History of Lowell, Massachusetts - Beginnings of Lowell

Beginnings of Lowell

With the War of 1812 over, British goods again returned to the American markets. Wanting to protect the fledgling American textile industry, F.C. Lowell went to Washington, D.C. to lobby for a protective tariff on finished cloth. In spite of all his success, Lowell died the following year in 1817 at age 42. He left the very wealthy Boston Manufacturing Company to Patrick T. Jackson. By 1820, the Company was searching the Merrimack River for a suitable location for their new operation, but were struggling. Eventually, business associate Ezra Worthen reminded Paul Moody about the Pawtucket Canal, and in 1821 the Boston Manufacturing Company bought the properties of "Proprietors of Locks and Canals." The canal was deepened, the number of locks was decreased to three and a dam was built at the top of the falls to improve the flow into the canal. A sizable amount of farmland was bought in East Chelmsford, and in 1822 The Boston Manufacturing Company spun off the Merrimack Manufacturing Company The company officers were Warren Dutton as President, Ezra Worthen as Superintendent, Kirk Boott as Agent and Treasurer (since Jackson needed to remain in Waltham), Appleton, Jackson, Moody, and others.

When the investors first visited East Chelmsford, the population within Lowell's current borders was approximately 250 and consisted mostly of farmers. Thousands of employees, mostly young women, were recruited from all over New England to work in new textile mills. These women were to be model citizens, unlike the working underclass in England. They lived in company owned boarding houses. They went to cultural events, attended classes, and read books.

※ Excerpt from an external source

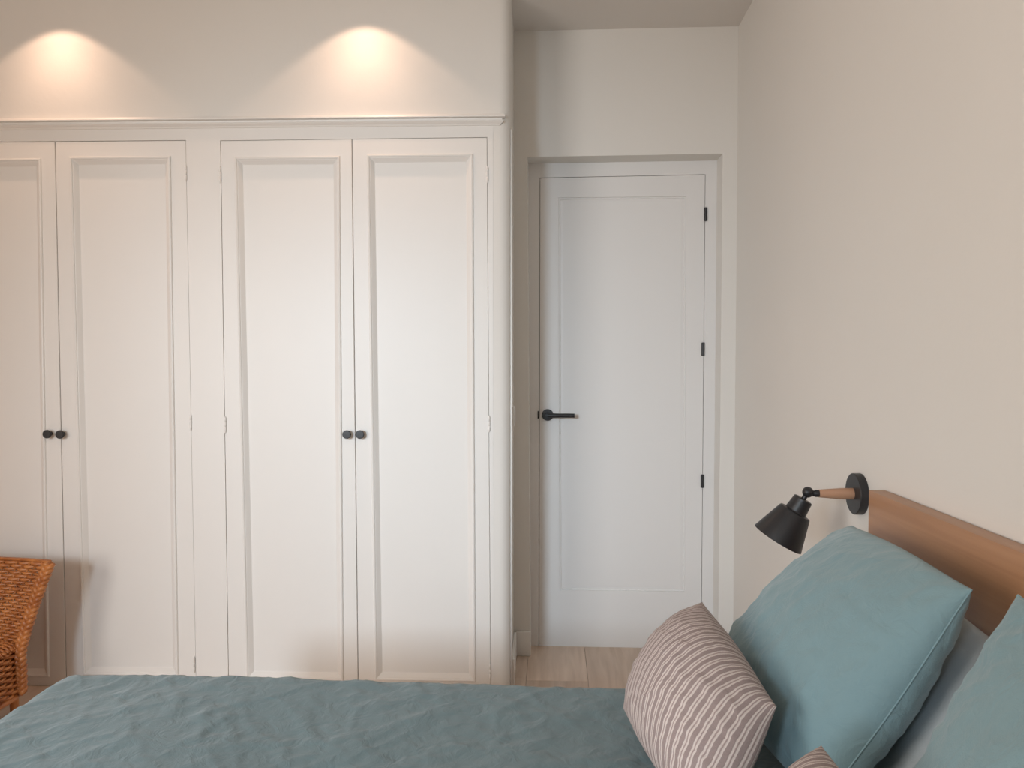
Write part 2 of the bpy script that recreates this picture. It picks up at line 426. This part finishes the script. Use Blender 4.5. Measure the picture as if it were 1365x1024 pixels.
# face frame: rails and stiles around each pair
pairs = [(doors[0], doors[1]), (doors[2], doors[3])]
pq_ = [[WP.at(*a[0][0]), WP.at(*b[0][1]), WP.at(*b[0][2]), WP.at(*a[0][3])] for a, b in pairs]
bm = bmesh.new()
topz = crown_z - 0.012
L0, R0 = UW + 0.02, pier_u
def fpoly(pts):
    a = [bm.verts.new((u, -0.001, z)) for u, z in pts]; b = [bm.verts.new((u, 0.022, z)) for u, z in pts]
    bm.faces.new(a); bm.faces.new(b[::-1]); bridge(bm, a, b)
A, B = pq_
fpoly([(L0, topz), (R0, topz), (R0, B[1][1]), B[1], B[0], A[1], A[0], (L0, A[0][1])])
fpoly([(L0, A[0][1]), A[0], A[3], (L0, A[3][1])])
fpoly([A[1], B[0], B[3], A[2]])
fpoly([B[1], (R0, B[1][1]), (R0, B[2][1]), B[2]])
fpoly([(L0, A[3][1]), A[3], A[2], B[3], B[2], (R0, B[2][1]), (R0, 0.0), (L0, 0.0)])
bmesh.ops.remove_doubles(bm, verts=bm.verts, dist=1e-5)
obj('face_frame', bm, GLOSSW, wd)
bm = bmesh.new(); box(bm, (L0, 0.034, 0.0), (R0 - .003, 0.39, topz))
obj('carcass', bm, mat('carcass_board', (.3,.26,.22), .8), wd)
for (oc, mc, side), (kx, ky), hs in zip(doors, knobs, hinge_px):
    q = WP.quad(*oc); mq = WP.quad(*mc)
    qi = inset(q, 0.0011)
    # stile + rail face, a small round at the arris, then the sunk field
    bm = bmesh.new()
    ringmesh(bm, [(qi, -0.022), (qi, -0.002), (inset(qi, .0015), 0.0), (mq, 0.0), (mq, -0.012), (inset(mq, .003), -0.0121)], True, True)
    d = obj('door', bm, GLOSSW, wd)
    # bolection moulding: bead, hollow, slope down to the field
    prof = [(-0.001, 0.0), (0.0, 0.003), (0.002, 0.0058), (0.0055, 0.0066), (0.009, 0.005), (0.0105, 0.0015), (0.0125, 0.001), (0.017, -0.003), (0.0265, -0.0115), (0.028, -0.0120)]
    bm = bmesh.new(); ringmesh(bm, [(inset(mq, i), e) for i, e in prof])
    obj('panel_moulding', bm, GLOSSW, d)
    u, z = WP.at(kx, ky)
    bm = bmesh.new()
    lathe(bm, [(0, -.0), (.0085, 0), (.0085, .003), (.0055, .005), (.0052, .012), (.0135, .016), (.0165, .021), (.0165, .025), (.0145, .0275), (0, .0278)], (u, 0, z), (0, -1, 0), 32)
    kn = obj('knob', bm, BLACK, d, angle=50); kn['label'] = 'small round black knob'
    for hx, hy in hs:
        u, z = WP.at(hx, hy)
        bm = bmesh.new()
        lathe(bm, [(0, -.032), (.002, -.0315), (.0032, -.028), (.0042, -.026), (.0042, -.009), (.0036, -.0085), (.0036, -.0075), (.0042, -.007), (.0042, .008), (.0036, .0085), (.0036, .0095), (.0042, .010), (.0042, .025), (.003, .028), (.002, .0315), (0, .032)], (u, -0.003, z), (0, 0, 1), 12)
        obj('hinge', bm, GLOSSW, d, angle=50)
# cornice moulding with returned end
cl = WP.at(0, 162)[1]; cr_ = WP.at(672, 155.2)[1]
u0, u1 = WP.at(0, 160)[0], WP.at(672, 155)[0]
slope = (cr_ - cl) / (u1 - u0)
prof = [(0.0, 0.007), (0.004, 0.0075), (0.013, 0.006), (0.0155, 0.0015), (0.017, -0.003), (0.0165, -0.0055), (0.009, -0.0085), (0.008, -0.014), (0.0115, -0.0155), (0.0125, -0.019), (0.010, -0.023), (0.005, -0.027), (0.003, -0.032), (0.0, -0.034)]
bm = bmesh.new(); rings = []
end = u1
for kind in ('l', 'm', 'r'):
    ring = []
    for d_, h in prof:
        d_ *= 1.35
        uu = UW + 0.02 if kind == 'l' else end - 0.018 + d_
        if kind == 'r': uu = end - 0.018 + d_
        yy = -d_ if kind != 'r' else 0.004
        ring.append(bm.verts.new((uu, yy, cl + slope * (uu - u0) + h - 0.001)))
    rings.append(ring)
for a, b in zip(rings, rings[1:]):
    for i in range(len(prof) - 1): bm.faces.new((a[i], a[i+1], b[i+1], b[i]))
obj('cornice_moulding', bm, GLOSSW, wd, angle=25)

# ------------------------------------------------------------------ recessed ceiling spots above the wardrobe
for px in (82, 487):
    u = WP.at(px, 40)[0]
    p = Mx @ Vector((u, -0.155, 0))
    dl = empty('ceiling_downlight', (p.x, p.y, ZC)); 
    bm = bmesh.new(); lathe(bm, [(.030, -.001), (.040, -.001), (.042, -.004), (.031, -.007), (.030, -.001)], (0, 0, 0), (0, 0, 1), 32)
    obj('trim_ring', bm, BLIND, dl, angle=40)
    tag(dl, 'round white downlight in the ceiling over the ' + ('left' if px < 200 else 'right') + ' pair of wardrobe doors', 'downlight', 'ceiling downlights over the wardrobe')
    l = bpy.data.lights.new('spot', 'SPOT'); l.energy = SPOT_W; l.color = SPOT_COL; l.spot_size = R(108); l.spot_blend = 0.22; l.shadow_soft_size = 0.012
    s = bpy.data.objects.new('spot_lamp', l); col.objects.link(s); s.location = (p.x, p.y, ZC - 0.014); s.rotation_euler = (0, 0, 0)
    l2 = l.copy(); l2.name = 'beam'; l2.energy = SPOT_W * 1.7; l2.spot_size = R(96); l2.spot_blend = 1.0
    s2 = bpy.data.objects.new('beam_lamp', l2); col.objects.link(s2); s2.location = (p.x, p.y, ZC - 0.014); s2.rotation_euler = (0, 0, 0)

# ------------------------------------------------------------------ bed
BX0, BX1, BY0, BY1 = -1.10, 0.715, 0.06, 1.68
bed = empty('bed', (0, 0, 0))
tag(bed, 'wooden bed with flat veneered headboard against the right wall', 'bed')
HB_Y = 1.795; hb_x = 0.722
bm = bmesh.new(); box(bm, (hb_x, -0.05, 0.30), (XR - 0.003, HB_Y, 0.972), 0.0025)
obj('headboard', bm, OAKV, bed, angle=40)
boxo('side_rail', (BX0 - .01, BY1 + .005, 0.20), (hb_x, BY1 + .03, 0.36), OAKV, bed, .003)
boxo('side_rail', (BX0 - .01, BY0 - .03, 0.20), (hb_x, BY0 - .005, 0.36), OAKV, bed, .003)
boxo('foot_rail', (BX0 - .035, BY0 - .03, 0.20), (BX0 - .011, BY1 + .03, 0.36), OAKV, bed, .003)
boxo('slat_base', (BX0 - .01, BY0 - .004, 0.26), (hb_x, BY1 + .004, 0.30), OAKV, bed)
for xx in (BX0 - .03, hb_x - .06):
    for yy in (BY0 - .02, BY1 - .03):
        boxo('leg', (xx, yy, 0.0), (xx + .05, yy + .05, 0.26), OAKV, bed, .003)
bm = bmesh.new(); box(bm, (BX0, BY0, 0.302), (hb_x - .004, BY1, 0.525), 0.035)
tag(obj('mattress', bm, SHEET, angle=60), 'thick white mattress under the teal duvet', 'mattress')

def fbm(x, y, z=0.0, o=4): return noise.fractal(Vector((x, y, z)), 1.0, 2.0, o)
# duvet: draped cloth; edges bend down over foot and sides
def drape(s, r=0.055):
    """s = distance past the edge along the cloth; returns (outward, drop)"""
    if s <= 0: return s, 0.0
    q = r * math.pi / 2
    if s < q:
        a = s / r; return r * math.sin(a), r * (1 - math.cos(a))
    return r + 0.03 * (s - q), r + (s - q)
bm = bmesh.new()
NX, NY = 260, 230
fx0, fx1 = BX0 + 0.02, 0.56       # flat range in x (foot edge, head edge)
fy0, fy1 = BY0 + 0.02, BY1 - 0.025
S0, SY = 0.30, 0.28
grid = []
for i in range(NX + 1):
    rowv = []
    for j in range(NY + 1):
        a = fx0 - S0 + (fx1 - fx0 + S0) * i / NX
        b = fy0 - SY + (fy1 - fy0 + 2 * SY) * j / NY
        ox, dz1 = drape(fx0 - a); x = fx0 - ox if a < fx0 else a
        if b > fy1: oy, dz2 = drape(b - fy1); y = fy1 + oy
        elif b < fy0: oy, dz2 = drape(fy0 - b); y = fy0 - oy
        else: y = b; dz2 = 0
        if a >= fx0: dz1 = 0
        # at the foot corners both folds meet: keep the longer drop and pull the cloth in
        dz = max(dz1, dz2) + 0.25 * min(dz1, dz2)
        if dz1 > 0.02 and dz2 > 0.02:
            x += 0.03 * min(1, dz1 / .1) * min(1, dz2 / .1); y -= 0.03 * min(1, dz1 / .1) * min(1, dz2 / .1) * (1 if b > fy1 else -1)
        flat = max(0.0, 1 - dz / 0.05)
        z = 0.553 + 0.008 * (1 - flat)
        z += flat * (0.010 * fbm(a * 2.1, b * 2.1, 1.0, 2) + 0.006 * math.exp(-((a + .85) / .25) ** 2))
        # crumples: ridged noise along slanted directions
        ca, cb = a * 0.8 + b * 0.6, -a * 0.6 + b * 0.8
        rg = 1 - abs(fbm(ca * 3.0 + 3, cb * 7.5, 4.0, 3)) * 2
        rg2 = 1 - abs(fbm(cb * 4.0 + 9, ca * 10.0, 8.0, 3)) * 2
        z += 0.0032 * max(0, rg) ** 4 + 0.0026 * max(0, rg2) ** 4 + 0.0012 * fbm(a * 28, b * 28, 2, 3)
        # hanging folds
        hang = min(1.0, dz / 0.15)
        fold = 0.010 * hang * math.sin(a * 26 + 3 * fbm(a * 3, b, 5, 2)) if dz2 > dz1 else 0.010 * hang * math.sin(b * 24)
        if dz2 > dz1: y += (1 if b > fy1 else -1) * abs(fold)
        elif dz1 > 0: x -= abs(fold)
        rowv.append(bm.verts.new((x, y, z - dz)))
    grid.append(rowv)
for i in range(NX):
    for j in range(NY): bm.faces.new((grid[i][j], grid[i+1][j], grid[i+1][j+1], grid[i][j+1]))
dv = obj('duvet', bm, TEAL2, smooth=True)
sm = dv.modifiers.new('thickness', 'SOLIDIFY'); sm.thickness = 0.018; sm.offset = -1
tag(dv, 'crumpled grey-teal linen duvet spread over the bed', 'duvet')

# ------------------------------------------------------------------ pillows
def pillow(name, TLf, TRn, BRn, BLf, thick, m, label, cat, seed=0, n=84, pinch=0.07, wr=0.010, power=0.5, sag=0.0, grp=None, seam=None, flip=False, back=1.0):
    """cushion spanned by four seam corners: far top, near top, near bottom, far bottom; uv: u along near-far, v down"""
    P = [Vector(p) for p in (TLf, TRn, BRn, BLf)]
    cen = sum(P, Vector()) / 4
    U = ((P[1] - P[0]) + (P[2] - P[3])).normalized(); V = ((P[3] - P[0]) + (P[2] - P[1])).normalized()
    N = U.cross(V).normalized()
    bm = bmesh.new(); uvl = bm.loops.layers.uv.new('UVMap')
    fr, bk = {}, {}
    def pos(i, j, side):
        s = math.sin((i / n - 0.5) * math.pi); t = math.sin((j / n - 0.5) * math.pi)   # denser at the rim
        a, b = (s + 1) / 2, (t + 1) / 2
        # concave outline between the corners
        e_ = 1 if pinch > 0 else 2.2
        aa = 0.5 + (a - 0.5) * (1 - pinch * max(0, 1 - t * t) ** e_); bb = 0.5 + (b - 0.5) * (1 - pinch * max(0, 1 - s * s) ** e_)
        p = (P[0] * (1 - aa) + P[1] * aa) * (1 - bb) + (P[3] * (1 - aa) + P[2] * aa) * bb
        e = max(0.0, (1 - s * s)) ** power * max(0.0, (1 - t * t)) ** power
        th = thick / 2 * e * (1 + sag * t)
        # creases running out from the corners and along the seams
        rim = 1 - min(1 - abs(s), 1 - abs(t))
        ang = math.atan2(t, s)
        cr = 0
        edge = (max(abs(s), abs(t)))
        w1 = 1 - abs(fbm(s * 2.2 + seed, t * 2.2, seed * 1.7, 3)) * 2
        w2 = fbm(ang * 5 + seed, edge * 1.6, seed + 3.0, 3)
        cr = wr * (0.42 * max(0, w1) ** 2 + 0.45 * w2 * edge ** 3 + 0.25 * fbm(s * 7, t * 7, seed + side, 3)) * min(1, e * 3)
        return p + N * side * (th + cr) * (back if side * (1 if N.x > 0 else -1) > 0 else 1), ((a + i / n) / 2, b)
    for i in range(n + 1):
        for j in range(n + 1):
            edge = i in (0, n) or j in (0, n)
            p, uv = pos(i, j, 1); v = bm.verts.new(p); fr[i, j] = (v, uv)
            if edge: bk[i, j] = (v, uv)
            else:
                p2, _ = pos(i, j, -1); bk[i, j] = (bm.verts.new(p2), uv)
    for dct, rev in ((fr, False), (bk, True)):
        for i in range(n):
            for j in range(n):
                q = [dct[i, j], dct[i+1, j], dct[i+1, j+1], dct[i, j+1]]
                if rev: q = q[::-1]
                f = bm.faces.new([v for v, _ in q])
                for lp, (_, uv) in zip(f.loops, q): lp[uvl].uv = uv
    rimpts = [fr[i, 0][0].co.copy() for i in range(n)] + [fr[n, j][0].co.copy() for j in range(n)] + [fr[n - i, n][0].co.copy() for i in range(n)] + [fr[0, n - j][0].co.copy() for j in range(n + 1)]
    o = obj(name, bm, m, smooth=True)
    tag(o, label, cat, grp)
    if seam:
        b2 = bmesh.new(); tube(b2, rimpts, seam, 6, False); obj('piping', b2, m, o, smooth=True)
    return o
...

In 1840, some of the mill girls even began writing and publishing literary magazines, including the Lowell Offering. In addition to the mill girls, Yankee workmen and Irishmen from Charlestown came to dig the canals. They widened the Pawtucket Canal and dug the Merrimack Canal, Lowell's first power canal. The Merrimack Canal, which ran from the Pawtucket Canal just above Swamp Locks to the Merrimack River, delivered almost all of the 32 foot drop (head) of the Pawtucket Falls to the level of the Merrimack Mills. The Irish settled outside the center of the planned town in what became known as the 'Paddy Camps' - today's Acre neighborhood. St. Patrick's Church, one of the earliest Catholic churches north of Boston was established there a few years later in 1831. The Merrimack Manufacturing Company's first mill was operational on September 1, 1823 and a church and school were founded the following year. In 1825, "Proprietors of Locks and Canals" separated from the Merrimack Manufacturing Company, allowing it to lease water power back to the Merrimack Company, as well as other ventures. Kirk Boott was also the agent of this company. The Lowell Machine Shop opened that same year, led by Moody, who had moved from Waltham in 1823. On March 1, 1826, Lowell was incorporated as a town with a population of 2,500.

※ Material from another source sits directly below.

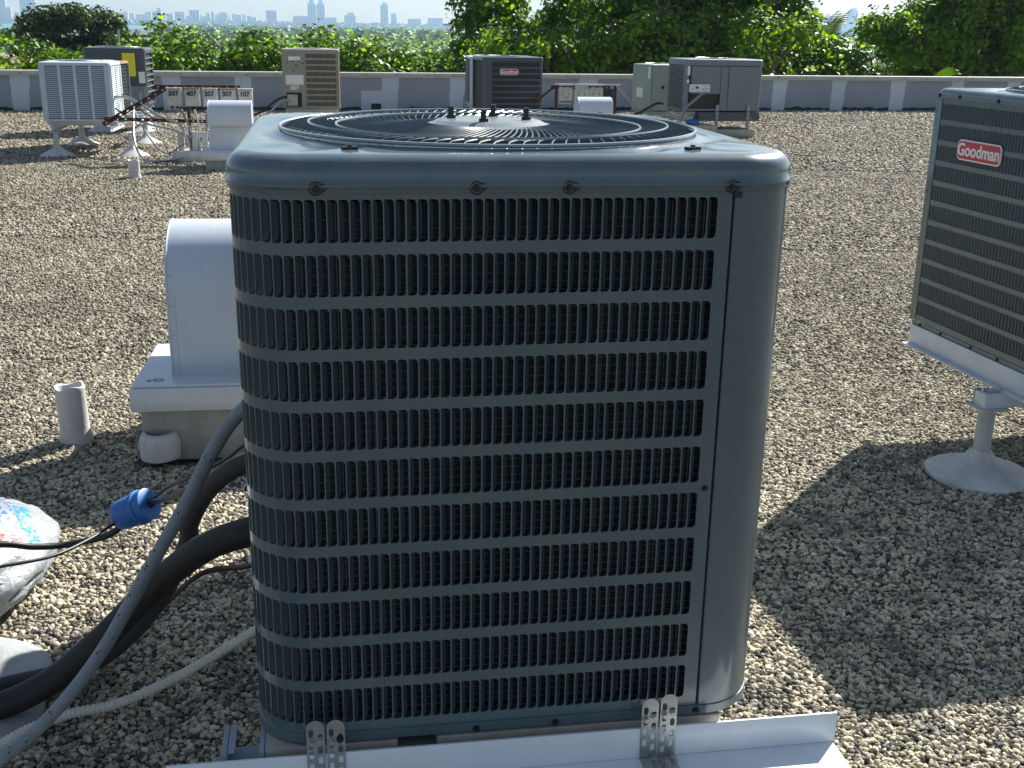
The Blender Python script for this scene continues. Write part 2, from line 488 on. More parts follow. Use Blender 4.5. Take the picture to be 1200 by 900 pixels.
    def mesh(s, name, mat, smooth=True, ang=35):
        me = bpy.data.meshes.new(name)
        me.from_pydata(s.v, [], s.f)
        me.materials.append(M[mat] if isinstance(mat, str) else mat)
        me.update()
        import bmesh
        bm = bmesh.new(); bm.from_mesh(me)
        bmesh.ops.recalc_face_normals(bm, faces=bm.faces)
        bm.to_mesh(me); bm.free()
        if smooth:
            me.shade_smooth()
            me.set_sharp_from_angle(angle=R(ang))
        return me
    def build(s, name, mat, parent=None, kind=None, label=None, loc=None, **kw):
        return link(name, s.mesh(name, mat, **kw), parent, kind, label, loc)

def link(name, data, parent=None, kind=None, label=None, loc=None):
    o = bpy.data.objects.new(name, data)
    COL.objects.link(o)
    if parent is not None: o.parent = parent
    if kind: o['kind'] = kind
    if label: o['label'] = label
    if loc is not None: o.location = loc
    return o

def tag(o, label, cat, group=None):
    o['label'] = label; o['category'] = cat
    if group: o['group'] = group
    return o

def thing(name, label, cat, loc=(0, 0, 0), rz=0.0, group=None):
    o = bpy.data.objects.new(name, None)
    COL.objects.link(o)
    o.empty_display_size = 0.1
    o.location = loc
    o.rotation_euler = (0, 0, rz)
    return tag(o, label, cat, group)

def copy_tree(src, label=None, loc=None, rz=None, parent=None, scale=None):
    c = src.copy(); COL.objects.link(c); c.parent = parent
    if label: c['label'] = label
    if loc is not None: c.location = loc
    if rz is not None: c.rotation_euler = (0, 0, rz)
    if scale is not None: c.scale = scale
    for ch in src.children:
        copy_tree(ch, parent=c)
    return c

def text_mesh(txt, size, thick=0.0008, bold=0.0):
    cu = bpy.data.curves.new('t', 'FONT')
    cu.body = txt; cu.size = size; cu.extrude = thick; cu.align_x = 'CENTER'; cu.align_y = 'CENTER'
    cu.offset = bold
    cu.resolution_u = 4
    ob = bpy.data.objects.new('t', cu)
    COL.objects.link(ob)
    dg = bpy.context.evaluated_depsgraph_get()
    me = bpy.data.meshes.new_from_object(ob.evaluated_get(dg))
    bpy.data.objects.remove(ob)
    bpy.data.curves.remove(cu)
    return me

def text_on(txt, size, mat, parent, loc, rot=(PI / 2, 0, 0), name='lettering', sx=1.0, bold=0.0):
    me = text_mesh(txt, size, 0.0006, bold)
    me.materials.clear(); me.materials.append(M[mat])
    o = link(name, me, parent, loc=loc)
    o.rotation_euler = rot
    o.scale = (sx, 1, 1)
    return o

def cubic(pts, per=8):
    """Catmull-Rom through the points"""
    P = [Vector(p) for p in pts]
    P = [P[0] * 2 - P[1]] + P + [P[-1] * 2 - P[-2]]
    out = []
    for i in range(1, len(P) - 2):
        for k in range(per):
            t = k / per
            a, b, c, d = P[i - 1], P[i], P[i + 1], P[i + 2]
            out.append(0.5 * ((2 * b) + (c - a) * t + (2 * a - 5 * b + 4 * c - d) * t * t + (3 * b - a - 3 * c + d) * t ** 3))
    out.append(P[-2])
    return out

def rrect(x0, x1, y0, y1, r, n=5):
    """rounded rectangle outline counter-clockwise"""
    out = []
    for cx, cy, a0 in ((x1 - r, y0 + r, -90), (x1 - r, y1 - r, 0), (x0 + r, y1 - r, 90), (x0 + r, y0 + r, 180)):
        for k in range(n + 1):
            a = R(a0 + 90 * k / n)
            out.append((cx + r * math.cos(a), cy + r * math.sin(a)))
    return out

def cell_hole(mb, f, s0, s1, z0, z1, h, radii, d=0.0025):
    """sheet cell with a rounded hole. h=(hs0,hs1,hz0,hz1); f maps (s,z,depth) to xyz; the hole edge turns inward by d"""
    hs0, hs1, hz0, hz1 = h
    rs = radii  # (r at s1z0, s1z1, s0z1, s0z0)
    n = 3
    inner = []
    for (cx, cy, sx, sy, a0, r) in ((hs1, hz0, -1, 1, -90, rs[0]), (hs1, hz1, -1, -1, 0, rs[1]), (hs0, hz1, 1, -1, 90, rs[2]), (hs0, hz0, 1, 1, 180, rs[3])):
        for k in range(n + 1):
            a = R(a0 + 90 * k / n)
            inner.append((cx + sx * r + r * math.cos(a), cy + sy * r + r * math.sin(a)))
    m = len(inner)
    cor = [(s1, z0), (s1, z1), (s0, z1), (s0, z0)]
    vs = [f(s, z, 0) for s, z in inner] + [f(s, z, d) for s, z in inner] + [f(s, z, 0) for s, z in cor]
    fs = []
    for i in range(m):
        j = (i + 1) % m
        fs.append((i, j, m + j, m + i))
        ci, cj = i // (n + 1), j // (n + 1)
        if ci == cj:
            fs.append((2 * m + ci, j, i))
        else:
            fs.append((2 * m + ci, 2 * m + cj, j, i))
    mb.add(vs, fs)

# ------------------------------------------------------------------ roof, building, parapet
WA = R(12.99)                       # run of the parapet wall
wdir = Vector((math.cos(WA), math.sin(WA), 0)); wnor = Vector((-math.sin(WA), math.cos(WA), 0))
W0 = Vector((-0.104, 24.342, 0))    # a point at the foot of the wall's inner face
def WP(s, o, z): return W0 + wdir * s + wnor * o + Vector((0, 0, z))
def wall_box(mb, s0, s1, o0, o1, z0, z1):
    mb.box((s0, o0, z0), (s1, o1, z1))

roof = MB()
nx, ny = 60, 60
def roof_h(x, y):
    return 0.012 * noise.noise(Vector((x * .35, y * .35, 0))) - 0.012 + 0.006 * noise.noise(Vector((x * 1.3, y * 1.3, 4)))
vs = []
for j in range(ny + 1):
    for i in range(nx + 1):
        sx = -26 + 52 * i / nx; o = -36.2 + 36.5 * j / ny
        p = WP(sx, o, 0)
        vs.append((p.x, p.y, roof_h(p.x, p.y)))
fs = [(j * (nx + 1) + i, j * (nx + 1) + i + 1, (j + 1) * (nx + 1) + i + 1, (j + 1) * (nx + 1) + i) for j in range(ny) for i in range(nx)]
roof.add(vs, fs)
ro = roof.build('roof', 'roof', kind='structure')

body = MB(); body.box((-26.2, -36.4, -15), (26.2, 0.30, -0.06))
ob = body.build('building_walls', 'stucco', kind='structure', smooth=False)
ob.location = W0; ob.rotation_euler = (0, 0, WA)

pw = thing('parapet_wall', 'long low grey parapet wall with white painted strips along the far roof edge', 'wall', W0, WA)
b = MB(); b.box((-26, 0, -0.05), (26, 0.24, 0.685)); b.build('wall_body', 'wall', pw, smooth=False)
b = MB()
s = -26.0
while s < 26:     # coping in lengths with small laps
    b.box((s, -0.045, 0.662), (s + 3.04, 0.285, 0.684), 0); b.box((s + 0.002, -0.04, 0.686), (s + 3.045, 0.28, 0.752), 0.012)
    s += 3.05
b.build('coping', 'coping', pw)
b = MB()
for k in range(86):
    sx = -25.8 + k * 0.6 + random.uniform(-.05, .05)
    b.cyl((sx, -0.048, 0.712 + random.uniform(-.01, .01)), (sx, -0.038, 0.712), 0.012, 6)
b.build('coping_screw', 'black', pw, kind='stuff')
def ws(x): return (x - W0.x) / math.cos(WA)
def patch(x0, x1, z0=0.0, z1=0.66, seed=0):
    rr = random.Random(seed)
    n = 9
    L = [(ws(x0) + rr.uniform(-.014, .014), z0 + (z1 - z0) * k / n) for k in range(n + 1)]
    Rr = [(ws(x1) + rr.uniform(-.014, .014) - 0.05 * (1 - k / n), z0 + (z1 - z0) * k / n) for k in range(n + 1)]
    mb = MB()
    vs = []
    for a, b_ in zip(L, Rr):
        vs += [(a[0], -0.006, a[1]), (b_[0], -0.006, b_[1]), (a[0], 0, a[1]), (b_[0], 0, b_[1])]
    fs = []
    for k in range(n):
        q = k * 4
        fs += [(q, q + 1, q + 5, q + 4), (q, q + 4, q + 6, q + 2), (q + 1, q + 3, q + 7, q + 5)]
    fs += [(0, 2, 3, 1), (n * 4, n * 4 + 1, n * 4 + 3, n * 4 + 2)]
    mb.add(vs, fs)
    mb.build('paint_patch', 'patch', pw, smooth=False)
for i, (a, c) in enumerate(((-9.62, -9.28), (-6.92, -6.58), (-5.58, -5.26), (-2.74, -2.40), (-1.38, -1.07), (1.30, 1.72), (2.9, 3.2), (4.25, 4.6), (5.62, 5.96), (7.0, 7.34), (8.41, 8.78), (9.9, 10.2), (11.3, 11.65), (-11.0, -10.7), (-12.4, -12.0), (-8.2, -7.9))):
    patch(a, c, 0.0, 0.661, i)
patch(-3.16, -2.72, 0.0, 0.40, 77)
b = MB(); b.box((ws(-2.965), -0.016, 0.02), (ws(-2.765), -0.006, 0.15)); b.build('scupper_hole', 'deep', pw, smooth=False)
b = MB()
for a, c in (((-3.0, .005), (-2.966, .19)), ((-2.764, .005), (-2.73, .19)), ((-2.966, .15), (-2.764, .19))):
    b.box((ws(a[0]), -0.022, a[1]), (ws(c[0]), -0.0065, c[1]))
b.build('scupper_frame', 'patch', pw, smooth=False)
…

The selling of hydropower and land to other companies led to an explosion in manufacturing in Lowell :

  • 1825: Hamilton Manufacturing Company, Hamilton Canal
  • 1828: Appleton Company, Lowell Company, Lowell Canal
  • 1830: Middlesex Company
  • 1831: Suffolk Company, Tremont Company, Lawrence Company, Lawrence Canal, Western Canal
  • 1835: Boott Mills, Eastern Canal
  • 1839: Massachusetts Mills
  • 1844: Prescott Mills were founded, and bought by the Massachusetts Mills in 1845.
  • 1847: On Thanksgiving Day, the Northern Canal and Moody Street Feeder opened, increasing water power available to the corporations.